Xiaodong Song, a Peking University seismologist not involved in the study, published the influential 2023 paper on the inner core's multidecadal rotation that the Vidale team built on [10]. "After decades of research and debates, we are coming to an ever-clearer picture of the changing inner core," Song said [11]. Earlier studies had argued the changes were best explained by deformation, not rotation; the new picture incorporates both [11]. Deep-Earth seismology can now frame questions about the field as testable ones, with numbers attached.

The Australian angle, and what comes next

In Canberra, the news landed as part of an ongoing conversation. Prof. Hrvoje Tkalčić, Head of Geophysics at the Australian National University's Research School of Earth Sciences, called the new work an interesting concept worth exploring further [8]. On the school's project page, the inner core is a planet within a planet, a hot sphere of one hundred quintillion tons of iron and nickel about 5,150 kilometres beneath our feet, still waiting to be discovered. Modern global seismology, they write, is an inverted telescope for probing the Earth's deepest shell [12].

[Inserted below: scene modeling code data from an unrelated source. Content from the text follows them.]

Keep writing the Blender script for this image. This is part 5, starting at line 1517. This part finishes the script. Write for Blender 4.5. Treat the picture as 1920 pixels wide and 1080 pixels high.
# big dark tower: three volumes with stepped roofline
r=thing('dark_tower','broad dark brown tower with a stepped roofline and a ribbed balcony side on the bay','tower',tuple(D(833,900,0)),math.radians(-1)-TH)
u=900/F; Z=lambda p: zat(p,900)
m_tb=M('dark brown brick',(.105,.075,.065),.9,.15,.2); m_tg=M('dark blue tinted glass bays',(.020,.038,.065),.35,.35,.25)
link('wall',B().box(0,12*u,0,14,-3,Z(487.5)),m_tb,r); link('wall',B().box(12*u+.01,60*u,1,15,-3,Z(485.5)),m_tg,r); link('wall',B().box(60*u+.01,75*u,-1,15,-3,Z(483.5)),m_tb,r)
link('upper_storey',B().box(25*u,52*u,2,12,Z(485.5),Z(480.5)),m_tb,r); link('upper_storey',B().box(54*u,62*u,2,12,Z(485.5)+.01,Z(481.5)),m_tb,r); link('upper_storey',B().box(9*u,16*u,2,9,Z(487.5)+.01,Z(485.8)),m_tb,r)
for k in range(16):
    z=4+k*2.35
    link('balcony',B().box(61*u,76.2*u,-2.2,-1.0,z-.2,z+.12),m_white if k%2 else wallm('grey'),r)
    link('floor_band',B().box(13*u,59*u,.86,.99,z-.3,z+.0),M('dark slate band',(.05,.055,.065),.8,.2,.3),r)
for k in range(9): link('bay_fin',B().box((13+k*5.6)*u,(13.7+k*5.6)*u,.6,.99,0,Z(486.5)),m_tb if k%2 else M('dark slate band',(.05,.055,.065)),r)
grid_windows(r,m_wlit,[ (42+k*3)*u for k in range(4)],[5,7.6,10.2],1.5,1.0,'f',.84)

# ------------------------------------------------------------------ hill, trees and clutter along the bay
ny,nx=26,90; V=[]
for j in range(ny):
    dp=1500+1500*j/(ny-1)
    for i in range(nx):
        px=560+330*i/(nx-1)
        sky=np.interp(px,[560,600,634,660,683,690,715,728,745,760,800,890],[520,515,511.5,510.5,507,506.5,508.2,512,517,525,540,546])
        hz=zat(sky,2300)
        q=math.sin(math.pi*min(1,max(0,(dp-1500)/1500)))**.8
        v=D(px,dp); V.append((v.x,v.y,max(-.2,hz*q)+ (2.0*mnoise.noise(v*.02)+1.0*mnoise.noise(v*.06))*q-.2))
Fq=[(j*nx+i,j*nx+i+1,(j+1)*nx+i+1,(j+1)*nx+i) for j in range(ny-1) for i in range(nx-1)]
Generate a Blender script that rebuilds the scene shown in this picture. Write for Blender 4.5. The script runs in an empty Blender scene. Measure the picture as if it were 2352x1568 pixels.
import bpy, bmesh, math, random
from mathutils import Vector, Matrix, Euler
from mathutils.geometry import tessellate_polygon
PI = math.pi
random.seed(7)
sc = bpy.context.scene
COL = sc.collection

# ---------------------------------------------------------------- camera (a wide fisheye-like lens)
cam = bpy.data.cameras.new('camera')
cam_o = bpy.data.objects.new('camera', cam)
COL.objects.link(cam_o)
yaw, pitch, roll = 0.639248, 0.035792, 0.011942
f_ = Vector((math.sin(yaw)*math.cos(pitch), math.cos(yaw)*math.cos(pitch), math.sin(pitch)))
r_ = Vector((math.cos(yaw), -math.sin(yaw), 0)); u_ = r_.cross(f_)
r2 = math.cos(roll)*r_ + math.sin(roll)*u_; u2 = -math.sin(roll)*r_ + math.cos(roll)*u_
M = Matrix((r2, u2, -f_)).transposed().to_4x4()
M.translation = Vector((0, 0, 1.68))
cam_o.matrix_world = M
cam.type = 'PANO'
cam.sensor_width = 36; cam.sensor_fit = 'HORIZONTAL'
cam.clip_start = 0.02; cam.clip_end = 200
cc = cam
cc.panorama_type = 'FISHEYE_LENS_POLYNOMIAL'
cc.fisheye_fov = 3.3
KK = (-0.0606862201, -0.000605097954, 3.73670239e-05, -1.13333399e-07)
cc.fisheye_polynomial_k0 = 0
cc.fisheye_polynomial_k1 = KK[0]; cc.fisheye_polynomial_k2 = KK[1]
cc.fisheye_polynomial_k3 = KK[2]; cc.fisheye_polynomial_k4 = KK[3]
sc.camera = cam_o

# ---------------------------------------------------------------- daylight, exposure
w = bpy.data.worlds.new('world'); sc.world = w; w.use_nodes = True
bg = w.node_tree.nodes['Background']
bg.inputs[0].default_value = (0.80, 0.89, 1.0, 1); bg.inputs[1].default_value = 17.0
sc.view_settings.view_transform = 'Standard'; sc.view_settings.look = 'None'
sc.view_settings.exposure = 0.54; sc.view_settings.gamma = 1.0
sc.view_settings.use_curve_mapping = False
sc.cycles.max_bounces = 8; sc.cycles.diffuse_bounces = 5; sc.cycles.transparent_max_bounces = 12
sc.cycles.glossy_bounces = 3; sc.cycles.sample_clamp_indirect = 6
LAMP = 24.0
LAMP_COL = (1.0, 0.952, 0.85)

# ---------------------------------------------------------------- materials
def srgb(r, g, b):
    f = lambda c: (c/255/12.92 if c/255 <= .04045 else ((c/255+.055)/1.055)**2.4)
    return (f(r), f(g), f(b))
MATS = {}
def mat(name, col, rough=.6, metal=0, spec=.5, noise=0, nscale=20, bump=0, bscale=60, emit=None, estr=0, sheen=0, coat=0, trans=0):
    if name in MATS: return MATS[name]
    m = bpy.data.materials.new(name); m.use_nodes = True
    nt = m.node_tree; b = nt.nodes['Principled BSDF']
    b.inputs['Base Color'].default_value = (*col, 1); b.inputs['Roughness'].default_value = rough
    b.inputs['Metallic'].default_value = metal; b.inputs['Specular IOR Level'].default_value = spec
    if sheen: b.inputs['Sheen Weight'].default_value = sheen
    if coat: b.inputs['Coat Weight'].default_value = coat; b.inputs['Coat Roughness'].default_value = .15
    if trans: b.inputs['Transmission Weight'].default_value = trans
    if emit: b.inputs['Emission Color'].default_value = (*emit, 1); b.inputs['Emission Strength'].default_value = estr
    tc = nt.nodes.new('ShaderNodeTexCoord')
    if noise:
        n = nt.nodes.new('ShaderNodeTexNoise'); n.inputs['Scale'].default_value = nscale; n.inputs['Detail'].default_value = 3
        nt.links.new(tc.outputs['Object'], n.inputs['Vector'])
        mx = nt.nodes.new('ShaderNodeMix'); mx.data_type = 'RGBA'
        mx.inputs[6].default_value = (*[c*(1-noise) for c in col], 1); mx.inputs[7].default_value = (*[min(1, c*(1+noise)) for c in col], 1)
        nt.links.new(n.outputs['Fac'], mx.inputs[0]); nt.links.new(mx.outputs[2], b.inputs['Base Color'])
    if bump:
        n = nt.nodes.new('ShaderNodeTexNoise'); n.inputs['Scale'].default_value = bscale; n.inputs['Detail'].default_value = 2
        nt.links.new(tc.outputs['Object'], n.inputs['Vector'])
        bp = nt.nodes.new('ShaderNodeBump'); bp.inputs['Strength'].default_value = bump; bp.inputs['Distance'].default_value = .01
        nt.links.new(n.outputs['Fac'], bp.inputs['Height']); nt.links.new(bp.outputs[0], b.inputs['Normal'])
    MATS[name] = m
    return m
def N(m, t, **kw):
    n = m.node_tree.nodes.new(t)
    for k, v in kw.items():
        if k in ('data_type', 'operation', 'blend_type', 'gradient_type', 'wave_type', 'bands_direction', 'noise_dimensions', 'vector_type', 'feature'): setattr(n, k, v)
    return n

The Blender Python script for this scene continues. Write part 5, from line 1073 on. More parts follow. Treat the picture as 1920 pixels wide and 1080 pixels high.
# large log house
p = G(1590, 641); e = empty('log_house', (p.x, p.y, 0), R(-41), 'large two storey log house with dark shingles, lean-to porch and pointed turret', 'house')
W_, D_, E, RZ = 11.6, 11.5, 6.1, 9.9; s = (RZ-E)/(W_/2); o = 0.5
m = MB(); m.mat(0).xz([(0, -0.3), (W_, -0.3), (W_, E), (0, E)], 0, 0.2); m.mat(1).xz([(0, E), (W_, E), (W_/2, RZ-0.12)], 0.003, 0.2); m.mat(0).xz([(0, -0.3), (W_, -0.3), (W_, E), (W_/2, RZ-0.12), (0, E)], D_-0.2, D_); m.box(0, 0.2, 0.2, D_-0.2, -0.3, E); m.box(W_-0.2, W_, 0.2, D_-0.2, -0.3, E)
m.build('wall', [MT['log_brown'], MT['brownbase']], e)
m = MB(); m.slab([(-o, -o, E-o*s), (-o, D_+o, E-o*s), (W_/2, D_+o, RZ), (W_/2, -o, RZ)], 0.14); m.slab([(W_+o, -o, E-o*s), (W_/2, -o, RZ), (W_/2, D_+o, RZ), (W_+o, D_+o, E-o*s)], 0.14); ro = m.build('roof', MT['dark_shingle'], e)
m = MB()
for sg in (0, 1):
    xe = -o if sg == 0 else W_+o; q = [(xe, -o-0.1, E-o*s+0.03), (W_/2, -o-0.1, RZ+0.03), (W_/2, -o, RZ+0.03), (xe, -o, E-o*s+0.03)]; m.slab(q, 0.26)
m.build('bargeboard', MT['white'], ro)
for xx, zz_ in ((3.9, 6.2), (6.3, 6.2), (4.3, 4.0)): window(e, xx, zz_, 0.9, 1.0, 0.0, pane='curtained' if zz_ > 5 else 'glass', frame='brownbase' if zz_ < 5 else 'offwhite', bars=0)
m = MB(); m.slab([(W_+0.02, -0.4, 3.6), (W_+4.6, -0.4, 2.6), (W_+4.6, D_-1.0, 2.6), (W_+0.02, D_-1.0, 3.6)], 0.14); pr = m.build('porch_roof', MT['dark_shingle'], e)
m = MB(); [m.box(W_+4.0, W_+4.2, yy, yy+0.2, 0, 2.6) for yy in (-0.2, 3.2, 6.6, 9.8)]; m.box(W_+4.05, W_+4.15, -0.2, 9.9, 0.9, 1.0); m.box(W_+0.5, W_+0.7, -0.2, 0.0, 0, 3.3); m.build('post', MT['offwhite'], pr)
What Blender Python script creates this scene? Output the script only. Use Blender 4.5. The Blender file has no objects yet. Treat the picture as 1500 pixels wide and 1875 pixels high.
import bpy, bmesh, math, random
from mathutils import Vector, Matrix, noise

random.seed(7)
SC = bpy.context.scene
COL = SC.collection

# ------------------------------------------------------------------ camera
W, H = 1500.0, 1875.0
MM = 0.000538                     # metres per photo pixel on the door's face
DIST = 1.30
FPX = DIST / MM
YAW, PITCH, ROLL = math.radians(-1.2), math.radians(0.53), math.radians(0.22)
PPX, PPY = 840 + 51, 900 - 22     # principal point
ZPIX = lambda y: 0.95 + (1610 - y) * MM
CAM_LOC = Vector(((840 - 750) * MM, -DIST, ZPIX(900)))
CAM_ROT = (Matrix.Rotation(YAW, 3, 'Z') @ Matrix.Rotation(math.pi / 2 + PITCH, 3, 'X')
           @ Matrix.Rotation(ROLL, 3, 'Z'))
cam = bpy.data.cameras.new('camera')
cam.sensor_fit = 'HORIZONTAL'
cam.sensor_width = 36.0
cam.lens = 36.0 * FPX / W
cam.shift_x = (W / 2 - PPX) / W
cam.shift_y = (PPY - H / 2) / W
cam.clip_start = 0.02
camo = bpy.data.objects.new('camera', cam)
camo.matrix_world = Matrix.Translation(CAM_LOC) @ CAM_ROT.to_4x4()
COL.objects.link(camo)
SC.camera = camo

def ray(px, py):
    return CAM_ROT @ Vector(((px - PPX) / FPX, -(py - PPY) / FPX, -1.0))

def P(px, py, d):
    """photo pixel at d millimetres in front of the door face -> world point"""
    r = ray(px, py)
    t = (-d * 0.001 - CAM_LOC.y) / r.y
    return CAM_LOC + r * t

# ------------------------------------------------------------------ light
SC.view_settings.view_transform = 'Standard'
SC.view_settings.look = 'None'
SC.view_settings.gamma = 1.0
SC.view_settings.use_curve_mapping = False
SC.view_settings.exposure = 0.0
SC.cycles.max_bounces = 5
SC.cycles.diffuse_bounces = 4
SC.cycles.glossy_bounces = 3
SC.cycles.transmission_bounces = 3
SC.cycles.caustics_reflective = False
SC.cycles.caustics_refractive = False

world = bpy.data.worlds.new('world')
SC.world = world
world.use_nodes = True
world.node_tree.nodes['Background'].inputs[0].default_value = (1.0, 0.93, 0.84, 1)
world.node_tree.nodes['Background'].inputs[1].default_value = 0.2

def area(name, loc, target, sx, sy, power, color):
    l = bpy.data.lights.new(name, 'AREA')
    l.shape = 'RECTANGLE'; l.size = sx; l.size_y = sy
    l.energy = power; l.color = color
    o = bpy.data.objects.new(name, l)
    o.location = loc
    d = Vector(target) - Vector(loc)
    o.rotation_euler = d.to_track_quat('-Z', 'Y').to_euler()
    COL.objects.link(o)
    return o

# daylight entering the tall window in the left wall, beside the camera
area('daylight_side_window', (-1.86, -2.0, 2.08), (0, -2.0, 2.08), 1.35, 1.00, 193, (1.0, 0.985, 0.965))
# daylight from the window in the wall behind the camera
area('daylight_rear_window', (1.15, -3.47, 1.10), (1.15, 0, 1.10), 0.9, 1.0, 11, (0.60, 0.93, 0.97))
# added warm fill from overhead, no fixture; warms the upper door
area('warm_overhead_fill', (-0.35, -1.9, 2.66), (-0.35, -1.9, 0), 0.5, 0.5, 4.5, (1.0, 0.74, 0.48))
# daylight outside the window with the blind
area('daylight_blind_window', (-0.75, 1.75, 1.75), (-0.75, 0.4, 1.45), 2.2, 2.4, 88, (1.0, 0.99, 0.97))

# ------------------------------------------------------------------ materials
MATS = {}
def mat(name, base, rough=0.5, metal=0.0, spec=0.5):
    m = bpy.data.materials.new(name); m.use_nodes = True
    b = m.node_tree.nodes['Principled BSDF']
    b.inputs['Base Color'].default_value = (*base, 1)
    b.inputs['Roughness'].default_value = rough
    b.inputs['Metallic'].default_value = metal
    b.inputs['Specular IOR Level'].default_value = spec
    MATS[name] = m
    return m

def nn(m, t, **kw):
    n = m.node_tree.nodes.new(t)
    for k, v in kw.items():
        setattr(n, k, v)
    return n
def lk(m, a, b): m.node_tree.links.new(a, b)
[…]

There are caveats. Vidale notes that, in all likelihood, this finding does not affect our daily lives one iota [8]. The 2025 paper does not say the rotation story was wrong, only that it is incomplete. The dataset is narrow, anchored in two arrays and one source region, and the contrast between paths is a clue for the next generation of studies. What the result does, regardless, is change the kind of question seismologists feel entitled to ask. For most of the modern era, the inner core was treated as a geological metronome on timescales of millions of years. The Vidale team is now arguing that the metronome is bending, the outer core tugging on it hard enough to write those bends into a seismic record. The deeper implication is methodological. If the inner core can be observed changing on a human timescale, it joins a short list of deep-Earth phenomena seismology can watch in something close to real time.